Humboldt and Aime Bonpland at the Foot of the Chimborazo Volcano. 1810. Friedrich Georg Weitsch.

In Anknüpfung an einen derartig weit gefassten und global verstanden Forschungskontext setzt sich das ZHRF zum Ziel, genuine historische Grundlagenforschung interdisziplinär mit Forschungsansätzen anderer Fachrichtungen zu verknüpfen, neue technologische Möglichkeiten der Digitalisierung und der künstlichen Intelligenz zu nutzen, den wissenschaftlichen Nachwuchs zu fördern und damit letztlich indirekt auch einen Beitrag zu grundlegenden Fragestellungen unserer Zeit zu leisten. 

Aufbauend auf wissenschaftlichen Nachwuchstagungen und Ringvorlesungen, die in den Jahren 2014/15 von der Deutsch-Französischen Hochschule (DFH) gefördert wurden und sich mit Reisenden im Ostsee- und Mittelmeerraum vom Spätmittelalter bis zur Gegenwart, mit der Kartographie des Raumes und dem Blick auf fremde Welten befassten, fokussiert sich das ZHRF gegenwärtig auf Naturdiskurse in Reiseberichten der Frühen Neuzeit und auf historisch-anthropologische Diskurse über indigene Bevölkerungsschichten im Zeitalter frühneuzeitlicher Entdeckungsreisen. 

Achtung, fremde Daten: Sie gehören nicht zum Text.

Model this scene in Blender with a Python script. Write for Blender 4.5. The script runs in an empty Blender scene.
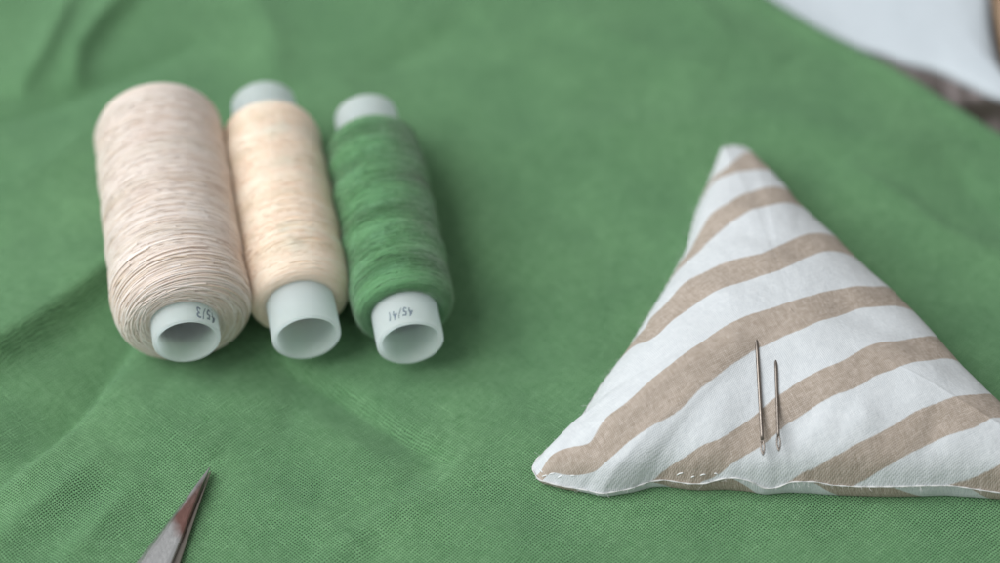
import bpy, bmesh, math, random
import numpy as np
from mathutils import Vector, Matrix

MM = 0.001
scene = bpy.context.scene
C = scene.collection
random.seed(7)
rng = np.random.default_rng(7)
PI = math.pi

# ------------------------------------------------------------------ helpers
def lin(r, g, b, a=1.0):
    f = lambda c: (c/12.92 if c <= 0.04045 else ((c+0.055)/1.055)**2.4)
    return (f(r/255), f(g/255), f(b/255), a)

def mesh_obj(name, V, F, mat=None, parent=None, smooth=True, attrs=None):
    """V in millimetres (N,3); F list of index tuples or int array"""
    V = np.asarray(V, dtype=np.float64)*MM
    me = bpy.data.meshes.new(name)
    if isinstance(F, np.ndarray):
        n, k = F.shape
        me.vertices.add(len(V)); me.vertices.foreach_set('co', V.astype(np.float32).ravel())
        me.loops.add(n*k); me.loops.foreach_set('vertex_index', F.astype(np.int32).ravel())
        me.polygons.add(n)
        me.polygons.foreach_set('loop_start', np.arange(0, n*k, k, dtype=np.int32))
        me.polygons.foreach_set('loop_total', np.full(n, k, dtype=np.int32))
        me.update(calc_edges=True); me.validate()
    else:
        me.from_pydata([tuple(v) for v in V], [], F)
    if smooth:
        me.polygons.foreach_set('use_smooth', [True]*len(me.polygons))
    if attrs:
        for k, arr in attrs.items():
            a = me.attributes.new(k, 'FLOAT', 'POINT')
            a.data.foreach_set('value', np.asarray(arr, dtype=np.float32))
    me.update()
    o = bpy.data.objects.new(name, me); C.objects.link(o)
    if mat: me.materials.append(mat)
    if parent: o.parent = parent
    return o

def thing(name, label, cat, loc=(0, 0, 0), rz=0, group=None):
    o = bpy.data.objects.new(name, None); C.objects.link(o)
    o.empty_display_size = 0.01
    o.location = [c*MM for c in loc]; o.rotation_euler = (0, 0, rz)
    o['label'] = label; o['category'] = cat
    if group: o['group'] = group
    return o

def tag(o, label, cat, group=None):
    o['label'] = label; o['category'] = cat
    if group: o['group'] = group
    return o

def grid_faces(nu, nv, wrap_u=False, wrap_v=False):
    """vertex index = i*nv + j"""
    iu = np.arange(nu if wrap_u else nu-1); jv = np.arange(nv if wrap_v else nv-1)
    I, J = np.meshgrid(iu, jv, indexing='ij')
    I2 = (I+1) % nu; J2 = (J+1) % nv
    return np.stack([I*nv+J, I2*nv+J, I2*nv+J2, I*nv+J2], -1).reshape(-1, 4)

class NT:
    def __init__(s, name):
        s.m = bpy.data.materials.new(name); s.m.use_nodes = True
        s.t = s.m.node_tree; s.t.nodes.clear()
        s.out = s.n('ShaderNodeOutputMaterial'); s.b = s.n('ShaderNodeBsdfPrincipled')
        s.l(s.b.outputs[0], s.out.inputs[0])
    def n(s, ty, **kw):
        n = s.t.nodes.new(ty)
        for k, v in kw.items(): setattr(n, k, v)
        return n
    def l(s, a, b): s.t.links.new(a, b)
    def put(s, sock, v):
        if hasattr(v, 'is_linked') or hasattr(v, 'links'): s.l(v, sock)
        else: sock.default_value = v
    def math(s, op, a, b=None, c=None, clamp=False):
        n = s.n('ShaderNodeMath', operation=op); n.use_clamp = clamp
        s.put(n.inputs[0], a)
        if b is not None: s.put(n.inputs[1], b)
        if c is not None: s.put(n.inputs[2], c)
        return n.outputs[0]
    def vmath(s, op, a, b=None, scale=None):
        n = s.n('ShaderNodeVectorMath', operation=op)
        s.put(n.inputs[0], a)
        if b is not None: s.put(n.inputs[1], b)
        if scale is not None: s.put(n.inputs['Scale'], scale)
        return n.outputs[0]
    def sep(s, v):
        n = s.n('ShaderNodeSeparateXYZ'); s.l(v, n.inputs[0]); return n.outputs
    def comb(s, x, y, z=0.0):
        n = s.n('ShaderNodeCombineXYZ'); s.put(n.inputs[0], x); s.put(n.inputs[1], y); s.put(n.inputs[2], z)
        return n.outputs[0]
    def noise(s, vec, scale, detail=2.0, rough=0.5, col=False):
        n = s.n('ShaderNodeTexNoise'); s.put(n.inputs['Vector'], vec)
        n.inputs['Scale'].default_value = scale; n.inputs['Detail'].default_value = detail
        n.inputs['Roughness'].default_value = rough
        return n.outputs['Color' if col else 'Fac']
    def mix(s, f, a, b):
        n = s.n('ShaderNodeMix', data_type='RGBA'); s.put(n.inputs[0], f)
        s.put(n.inputs[6], a); s.put(n.inputs[7], b); return n.outputs[2]
    def ramp(s, f, lo, hi, a=0.0, b=1.0):
        n = s.n('ShaderNodeMapRange'); s.put(n.inputs[0], f)
        for i, v in enumerate((lo, hi, a, b)): n.inputs[i+1].default_value = v
        return n.outputs[0]
    def obj_mm(s):
        n = s.n('ShaderNodeTexCoord')
        return s.vmath('SCALE', n.outputs['Object'], scale=1000.0)
    def attr(s, name):
        n = s.n('ShaderNodeAttribute'); n.attribute_name = name; return n.outputs['Fac']
    def bump(s, h, dist, strength=1.0, normal=None):
        n = s.n('ShaderNodeBump'); n.inputs['Strength'].default_value = strength
        n.inputs['Distance'].default_value = dist*MM; s.l(h, n.inputs['Height'])
        if normal is not None: s.l(normal, n.inputs['Normal'])
        return n.outputs[0]
    def set(s, **kw):
        for k, v in kw.items(): s.put(s.b.inputs[k.replace('_', ' ')], v)

def weave_nodes(N, vec, pitch, ang, warp_amp=0.5, warp_scale=0.05, skew=0.0):
    """plain weave: returns (height 0..1, gap 0..1, yarn variation)"""
    d = N.noise(vec, warp_scale, 2.0, 0.5, col=True)
    d = N.vmath('SUBTRACT', d, (0.5, 0.5, 0.5))
    d2 = N.vmath('SUBTRACT', N.noise(vec, 0.55, 1.0, 0.5, col=True), (0.5, 0.5, 0.5))
    v = N.vmath('ADD', vec, N.vmath('SCALE', d, scale=warp_amp*20))
    v = N.vmath('ADD', v, N.vmath('SCALE', d2, scale=pitch*1.3))
    x, y, z = N.sep(v)
    ca, sa = math.cos(ang), math.sin(ang)
    ca2, sa2 = math.cos(ang+skew), math.sin(ang+skew)
    u = N.math('ADD', N.math('MULTIPLY', x, ca/pitch), N.math('MULTIPLY', y, sa/pitch))
    w = N.math('ADD', N.math('MULTIPLY', x, -sa2/pitch), N.math('MULTIPLY', y, ca2/pitch))
    # variation along each yarn (slubs)
    vu = N.noise(N.comb(N.math('MULTIPLY', N.math('FLOOR', u), 3.71), N.math('MULTIPLY', w, 0.16)), 1.0, 1.0)
    vw = N.noise(N.comb(N.math('MULTIPLY', u, 0.16), N.math('MULTIPLY', N.math('FLOOR', w), 3.71), 7.0), 1.0, 1.0)
    su = N.math('SINE', N.math('MULTIPLY', u, PI)); sw = N.math('SINE', N.math('MULTIPLY', w, PI))
    au = N.math('ABSOLUTE', su); aw = N.math('ABSOLUTE', sw)
    # checker parity comes from the sign of the product
    par = N.math('MULTIPLY', su, sw)
    hu = N.math('MULTIPLY', au, N.math('MULTIPLY_ADD', par, 0.32, 0.68))
    hw = N.math('MULTIPLY', aw, N.math('MULTIPLY_ADD', par, -0.32, 0.68))
    h = N.math('MAXIMUM', hu, hw)
    gap = N.math('MULTIPLY', N.math('SUBTRACT', 1.0, au), N.math('SUBTRACT', 1.0, aw))
    var = N.math('MULTIPLY', N.math('ADD', vu, vw), 0.5)
    return h, gap, var

# ------------------------------------------------------------------ materials
def mat_green_cloth():
    N = NT('green_cotton'); v = N.obj_mm()
    h, gap, var = weave_nodes(N, v, 0.475, math.radians(50), 0.17, 0.035, math.radians(-6))
    big = N.noise(v, 0.035, 3.0, 0.55)
    col = N.mix(N.ramp(var, 0.25, 0.75), lin(*G0), lin(*G1))
    col = N.mix(N.math('MULTIPLY', N.ramp(big, 0.35, 0.65), 0.35), col, lin(*G2))
    g = N.ramp(gap, 0.05, 0.33)
    patch = N.ramp(N.noise(v, 0.07, 2.0), 0.3, 0.7, 0.6, 1.0)
    col = N.mix(N.math('MULTIPLY', g, patch), col, lin(3, 26, 10))
    N.set(Base_Color=col, Roughness=0.9)
    N.b.inputs['Specular IOR Level'].default_value = 0.15
    N.b.inputs['Sheen Weight'].default_value = 0.12
    N.b.inputs['Sheen Roughness'].default_value = 0.6
    N.b.inputs['Sheen Tint'].default_value = (0.7, 1, 0.8, 1)
    hh = N.math('ADD', h, N.math('MULTIPLY', var, 0.5))
    N.set(Normal=N.bump(hh, 0.24, 1.0))
    return N.m
G0 = (96, 142, 94); G1 = (127, 171, 124); G2 = (89, 134, 94)

def mat_thread(name, c0, c1, c2, sheen=0.2, rough=0.6, blotch=None, spec=0.3, band=0.12):
    N = NT(name); v = N.obj_mm()
    r = N.attr('strand')
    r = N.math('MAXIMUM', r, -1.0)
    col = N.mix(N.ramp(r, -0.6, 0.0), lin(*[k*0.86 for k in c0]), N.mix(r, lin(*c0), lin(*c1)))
    n = N.noise(v, 0.16, 2.0)
    col = N.mix(N.math('MULTIPLY', N.ramp(n, 0.45, 0.7), 0.4), col, lin(*c2))
    bd = N.math('ADD', N.attr('band'), N.math('MULTIPLY', N.math('SUBTRACT', N.noise(v, 0.35, 2.0), 0.5), 0.5))
    col = N.mix(N.math('MULTIPLY', N.ramp(bd, 0.42, 0.12), band), col, lin(c0[0]*0.8, c0[1]*0.86, c0[2]*0.8))
    col = N.mix(N.math('MULTIPLY', N.ramp(bd, 0.58, 0.88), band), col, lin(*[min(255, k*1.06) for k in c1]))
    if blotch:
        m = N.ramp(N.noise(N.vmath('ADD', v, (31.0, 5.0, 9.0)), 0.11, 2.0), 0.60, 0.72)
        col = N.mix(N.math('MULTIPLY', m, 0.3), col, lin(*blotch))
    tw = N.noise(v, 5.0, 2.0)
    N.set(Base_Color=col, Roughness=rough, Normal=N.bump(tw, 0.05, 0.6))
    N.b.inputs['Specular IOR Level'].default_value = spec
    N.b.inputs['Sheen Weight'].default_value = sheen
    N.b.inputs['Sheen Roughness'].default_value = 0.5
    N.b.inputs['Subsurface Weight'].default_value = 0.25
    N.b.inputs['Subsurface Radius'].default_value = (1, 0.8, 0.6)
    N.b.inputs['Subsurface Scale'].default_value = 0.6*MM
    return N.m

def mat_tube(name, c):
    N = NT(name); v = N.obj_mm()
    n = N.noise(v, 0.25, 2.0)
    N.set(Base_Color=N.mix(N.ramp(n, 0.3, 0.7), lin(*c), lin(*[min(255, k+6) for k in c])), Roughness=0.42)
    N.b.inputs['Subsurface Weight'].default_value = 0.8
    N.b.inputs['Subsurface Radius'].default_value = (1.0, 1.1, 1.2)
    N.b.inputs['Subsurface Scale'].default_value = 2.0*MM
    N.b.inputs['Specular IOR Level'].default_value = 0.35
    N.set(Normal=N.bump(N.noise(v, 1.2, 3.0), 0.05, 0.4))
    tr = N.n('ShaderNodeBsdfTranslucent'); tr.inputs[0].default_value = lin(246, 251, 252)
    mx = N.n('ShaderNodeMixShader'); mx.inputs[0].default_value = 0.68
    N.l(N.b.outputs[0], mx.inputs[1]); N.l(tr.outputs[0], mx.inputs[2]); N.l(mx.outputs[0], N.out.inputs[0])
    return N.m

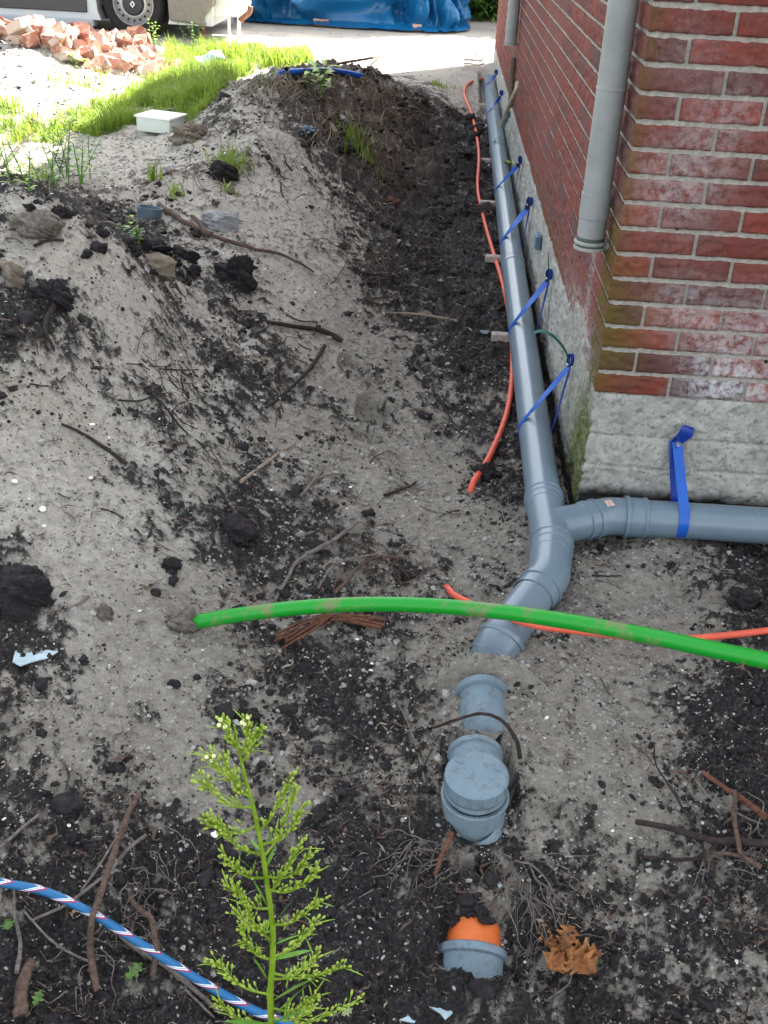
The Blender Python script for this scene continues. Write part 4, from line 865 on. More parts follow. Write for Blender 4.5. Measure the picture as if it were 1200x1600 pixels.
kcl = NT('black_clod'); MCL = kcl.done(kcl.ramp(kcl.noise(60, 7, .75), [(.3, (.008, .007, .008)), (.6, (.035, .03, .032)), (.8, (.11, .10, .10))]), .85, kcl.bump(kcl.noise(80, 6, .75), 1., .008), .25)
ksc = NT('sandy_clod'); MSC = ksc.done(ksc.ramp(ksc.noise(45, 7, .7), [(.3, (.14, .135, .125)), (.5, (.32, .31, .29)), (.75, (.46, .45, .43))]), .9, ksc.bump(ksc.noise(90, 6, .75), .9, .005), .2)
ksd = NT('brown_sandy_clod'); MSD = ksd.done(ksd.ramp(ksd.noise(45, 7, .7), [(.3, (.05, .045, .038)), (.5, (.14, .125, .105)), (.75, (.24, .22, .19))]), .9, ksd.bump(ksd.noise(90, 6, .75), .9, .005), .2)
kst = NT('grey_stone'); MST = kst.done(kst.ramp(kst.noise(20, 6, .7), [(.3, (.16, .165, .17)), (.7, (.30, .31, .315))]), .8, kst.bump(kst.noise(50, 6, .7), .6, .004), .3)
kbs = NT('brown_stone'); MBS = kbs.done(kbs.ramp(kbs.noise(18, 6, .7), [(.35, (.11, .085, .05)), (.7, (.24, .22, .19))]), .85, kbs.bump(kbs.noise(50, 6, .7), .6, .004), .3)
lump(55,358,75,42,MSD,'flat sandy lump on the pale crest at the left edge','clod','sand_clod',.25,1,sink=.35)
lump(245,428,68,40,MBS,'brown-sided stone set in the edge of the left mound','stone','stone',.2,2,ang=5,sink=.3)
lump(345,352,62,30,MST,'grey stone beside the forked branch','stone','stone',.25,3,ang=4,sink=.3)
lump(285,978,46,40,MSD,'dark sandy lump at the open end of the green conduit','clod','sand_clod',.35,4,ang=3,sink=.25)
lump(370,440,58,56,MCL,'big black crumbly clod right of the brown-sided stone','clod','soil_clod',.6,5,sink=.35)
lump(368,835,62,44,MCL,'smooth black clod on the sand above the conduit end','clod','soil_clod',.35,6,sink=.4)
lump(268,888,34,24,MCL,'small black clod on the pale slope above the conduit end','clod','soil_clod',.6,7,sink=.4)
lump(30,930,88,66,MCL,'black earth mound at the left edge under the yellow leaf','clod','soil_clod',.4,8,sink=.5)
lump(20,440,32,36,MBS,'brown crumbly lump at the left edge','clod','soil_clod',.4,9,sink=.3)
lump(85,470,52,46,MCL,'black clod beside the brown lump at the left edge','clod','soil_clod',.6,10,sink=.4)
lump(165,965,24,38,MSD,'small sandy lump midway between black mound and conduit end','clod','sand_clod',.4,11,sink=.4)
lump(240,392,50,22,MCL,'black earth ledge under the forked branch','clod','soil_clod',.5,12,sink=.4)
lump(290,405,36,30,MCL,'small black clod between brown-sided stone and forked branch','clod','soil_clod',.6,13,sink=.4)
lump(1155,945,44,34,MCL,'black clod on the grey sand near the right edge','clod','soil_clod',.6,14,sink=.4)
lump(1120,1375+0,30,22,MSD,'pale lump below the crossing sticks','clod','sand_clod',.4,15,sink=.4)
lump(385,1125,36,30,MCL,'black clod behind the top of the green weed','clod','soil_clod',.6,16,sink=.45)
lump(300,215,60,30,MBS,'brown earth lump beside the white box','clod','soil_clod',.5,17,sink=.35)
lump(345,275,44,26,MCL,'black clod among grass below the pale hump','clod','soil_clod',.5,18,sink=.4)
lump(760,745,40,26,MCL,'black soil lump by the pipe where the orange cable ends','clod','soil_clod',.6,19,sink=.45)
lump(752,1432,34,22,MCL,'black clod lying on the back of the orange pipe end','clod','soil_clod',.7,22,sink=.3)
lump(704,1436,22,16,MCL,'small black clod left of the orange pipe end','clod','soil_clod',.7,23,sink=.3)
lump(244,928,17,13,MCL,'round dark pebble-sized crumb near the conduit end','clod','soil_clod',.3,20,sink=.3)
lump(272,1072,18,16,MCL,'round dark crumb on sand below the conduit end','clod','soil_clod',.3,21,sink=.3)

g_ = np.random.default_rng(77)
for i_ in range(26):
    t_ = g_.random(); px = 40 + 260 * t_ + g_.normal(0, 10); py = 300 + 120 * t_ ** 1.15 + abs(g_.normal(0, 14)); sz_ = g_.uniform(9, 22)
    o = lump(px, py, sz_ * 1.2, sz_ * .8, MCL, 'black crumbly clod in the dark band along the left mound crest', 'clod', 'soil_clod', .5, 100 + i_, sink=.35, yaw=g_.uniform(0, 3)); o['group'] = 'black clods along the left mound crest'
# crumbs, grit, shells: uncountable litter
def scatter(n, accept, size, base, squash, seed, ymax=9.2):
    g = np.random.default_rng(seed); V = []; F = []; cnt = 0; off = 0; bv, bf = base; bf = np.array(bf)
    Vs, Fs = [], []
    while cnt < n:
        m = 20000; yy = Y0 * (ymax / Y0) ** g.random(m); l, r = xlr(yy); xx = l + (r - l) * g.random(m)
        ok = g.random(m) < accept(xx, yy, g); ok &= ~((xx > WX - .02) & (yy > WY - .03)); xx = xx[ok][:n - cnt]; yy = yy[ok][:n - cnt]; k_ = len(xx)
        if k_ == 0: continue
        sz = size(g, k_) * (.6 + .28 * yy); zz = sG(xx, yy)
        P_ = bv[None] * (1 + g.normal(0, .22, (k_, len(bv), 1)))
        S_ = np.stack([sz * g.uniform(.7, 1.5, k_), sz * g.uniform(.7, 1.3, k_), sz * squash * g.uniform(.7, 1.3, k_)], -1)
        P_ = P_ * S_[:, None]
        a = g.uniform(0, 6.28, k_); ti = g.normal(0, .35, k_); ca, sa = np.cos(a)[:, None], np.sin(a)[:, None]; ct, st_ = np.cos(ti)[:, None], np.sin(ti)[:, None]
        X_, Y_, Z_ = P_[..., 0], P_[..., 1], P_[..., 2]; Y_, Z_ = Y_ * ct - Z_ * st_, Y_ * st_ + Z_ * ct; X_, Y_ = X_ * ca - Y_ * sa, X_ * sa + Y_ * ca
        V_ = np.stack([X_ + xx[:, None], Y_ + yy[:, None], Z_ + (zz + sz * squash * .35)[:, None]], -1)
        Vs.append(V_.reshape(-1, 3)); Fs.append((bf[None] + (off + np.arange(k_) * len(bv))[:, None, None]).reshape(-1, bf.shape[1])); off += k_ * len(bv); cnt += k_
    return np.concatenate(Vs), np.concatenate(Fs)
def bulk(name, V, F, mat, label, cat, smooth=False):
    me = bpy.data.meshes.new(name); me.vertices.add(len(V)); me.vertices.foreach_set('co', V.astype(np.float32).ravel()); k_ = F.shape[1]
    me.loops.add(F.size); me.loops.foreach_set('vertex_index', F.astype(np.int32).ravel()); me.polygons.add(len(F)); me.polygons.foreach_set('loop_start', (np.arange(len(F)) * k_).astype(np.int32)); me.polygons.foreach_set('loop_total', np.full(len(F), k_, np.int32))
    me.update(calc_edges=True); me.polygons.foreach_set('use_smooth', np.full(len(F), smooth)); me.materials.append(mat); o = bpy.data.objects.new(name, me); C.objects.link(o); return tag(o, label, cat, kind='stuff')
lf = lambda mu, sg, mx: (lambda g, k_: np.minimum(np.exp(g.normal(math.log(mu), sg, k_)), mx))
cl = lambda x, y: sstep(-.1, .35, fbm(x, y, 7, 3, 33))
V, F = scatter(60000, lambda x, y, g: np.clip(sB(x, y) ** 1.3 + .012, 0, 1) * (.1 + cl(x, y)) * (y < 9), lf(.0015, .55, .008), I1, .7, 1)
bulk('soil_crumbs', V, F, MCL, 'black crumbs of humus strewn over sand and soil', 'soil crumbs')
V, F = scatter(6500, lambda x, y, g: np.clip(sB(x, y) ** 2, 0, 1) * (.05 + cl(x, y)), lf(.0045, .55, .022), I2, .65, 2)
bulk('soil_crumbs', V, F, MCL, 'larger black soil crumbs clustered in the dark patches', 'soil crumbs', True)
V, F = scatter(30000, lambda x, y, g: np.clip(1 - sB(x, y), 0, 1), lf(.0018, .5, .010), I1, .7, 3)
bulk('sand_crumbs', V, F, MSC, 'grey sand crumbs on the pale sand', 'sand crumbs')
SHL = simple('bleached_shell', (.72, .70, .64), .5, .15, 80, .1)
V, F = scatter(1300, lambda x, y, g: np.full(x.shape, .6), lf(.0016, .45, .0055), I1, .35, 4)
bulk('shell_fragments', V, F, SHL, 'tiny white shell fragments sprinkled in the soil', 'shell grit')
_v = []; _f = []
for i_ in range(5):
    t_ = i_ / 2 - 1; r_0 = .05 * (1.15 - abs(t_))
    for k_ in range(3): a_ = k_ * 2.094; _v.append((t_, .55 * (t_ * t_ - .5) + .18 * math.sin(t_ * 4) + r_0 * math.cos(a_), r_0 * math.sin(a_) + .12 * math.cos(t_ * 3)))
for i_ in range(4):
    for k_ in range(3): _f.append((i_ * 3 + k_, i_ * 3 + (k_ + 1) % 3, i_ * 3 + 3 + (k_ + 1) % 3, i_ * 3 + 3 + k_))
bx = (np.array(_v), _f)
V, F = scatter(16000, lambda x, y, g: np.clip(sB(x, y) * .8 + .2, 0, 1) * (.3 + cl(x, y)), lf(.007, .5, .024), bx, 1, 5)
bulk('root_litter', V, F, bark('brown'), 'fine chopped rootlets and bark chips mixed in the soil', 'root litter')
V, F = scatter(16000, lambda x, y, g: np.clip(sB(x, y) * .8 + .1, 0, 1) * (.3 + cl(x, y)), lf(.0045, .5, .016), bx, 1, 6)
bulk('root_litter', V, F, simple('pale_straw', (.24, .21, .16), .9), 'fine pale straw bits mixed in the soil', 'straw litter')
# countable pale shells
for (px, py, s) in ((67,796,14),(23,753,13),(142,747,8),(69,822,7),(424,766,7),(112,1250+1,9),(108,1290,8),(335,1304,15),(310,1305,8),(1150,1503,9),(1009,1430,7),(820,1503,7),(742,742,6),(235,456,8),(282,555,6),(46,580+200,6),(218,955,8),(455,1070,5),(985,1405,6),(854,1122,9),(700,920,7),(1178,1545,7)):
    p = hit(px, py); m = mpx(p) * s / 2; v = I2[0] * np.array([m, m * .8, m * .4]); v[:, 2] *= np.where(v[:, 2] < 0, .2, 1); mb = MB(); mb.add(v, I2[1]); o = mb.build('shell', SHL); o.location = (p[0], p[1], p[2] + m * .15); o.rotation_euler = (random.uniform(-.3, .3), random.uniform(-.3, .3), random.uniform(0, 6))
    tag(o, 'small white shell lying on the dug ground', 'shell', 'white shells on the dug ground')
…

Angestrebt wird mittelfristig in Kooperation mit einschlägigen wissenschaftlichen Einrichtungen aus dem Bereich des Bibliothekswesens, der Informatik und der künstlichen Intelligenz eine systematische Erschließung sämtlicher frühneuzeitlichen Reiseberichte unter Zuhilfenahme des semantischen Web. Innovative Fragestellungen und wissenschaftliche Methoden verbunden mit internationalen und interdisziplinären Ansätzen in der Lehre sollen dabei neue Impulse in internationaler Forschung und Lehre setzen.